Volume 51, Issue 1: Winter 2017

Mainstream and social media have taken their turn analyzing Justin Trudeau’s first year in government. With contributors such as Murray Dobbin, Michal Rozworski, Herman Rosenfield, Sarah Beuhler, et al, our focus section, “Short Change,” has a different slant than you are likely to find elsewhere. The authors address policy on the economy, pipelines, relations with First Nations, trade agreements and labour. Not surprisingly, the overwhelming finding is one of style over substance. Planned by Andrea Levy and Richard Swift, this section is a must read.

Barely six years old, Jacobin is the fastest growing socialist publication in the English-speaking world. CD’s Andrea Levy had an opportunity to interview founding editor Bhaskar Sunkara in Montreal in the fall. In this issue, Sunkara gives his views on Trump’s victory and strategies to defeat him in 2021. In the Spring issue’s Part Two, he talks about Jacobin, his views about socialism and renewing the socialist movement in America.

This issue of CD follows up a discussion in our fall issue around George Martell’s proposals to organize a Left politics around the Leap Manifesto. Here, Martell responds to his critics and continues the conversation.

What would a Left energy policy look like? Imre Szeman and Jeff Diamanti are two members of the Petrocultures Research Group in Edmonton. After hearing their provocative presentation at the 2016 Congress of the Humanities and Social Sciences, we invited them to share their views in CD.

Over the past several years, CD has published articles about the vile role of Canadian mining companies in Latin America and Africa. This issue, Jackie McVicar and MiningWatch Canada’s Jen Moore contribute two more devastating accounts.

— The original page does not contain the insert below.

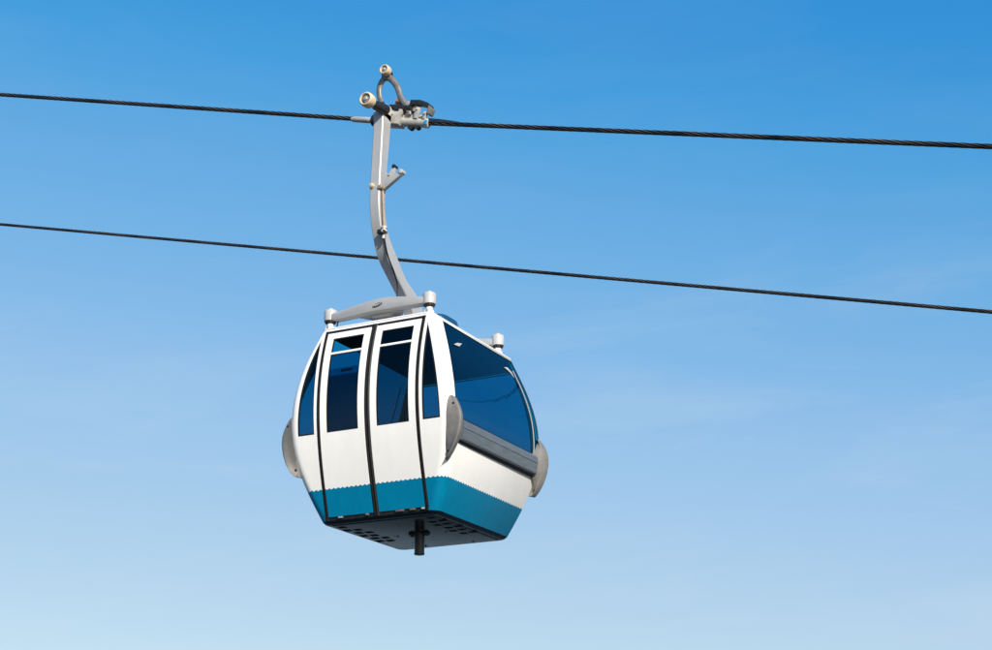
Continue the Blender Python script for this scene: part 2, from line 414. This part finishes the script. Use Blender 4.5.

As we put this issue of CD together, we learned of the death of Warren Allmand, long-time Liberal MP for Notre-Dame-de-Grace in Montreal (winner in nine consecutive elections). This thoughtful, principled voice within the Liberal Party passed on just as we were completing this issue of CD which takes aim at the first year of Justin Trudeau’s government. For many years, Allmand was the conscience of the Liberals, standing firm for human rights at home and internationally (for the Irish and the Palestinians) and was the architect of the bill to abolish capital punishment in 1976. To the end, he remained active in the campaign to free U.S. Native American activist Leonard Peltier. He often incurred the displeasure of his own party, such as when he stood against Trudeau the Elder’s constitutional proposals or the Paul Martin-crafted austerity budget of 1995. Sadly, the current Liberal government lacks such voices.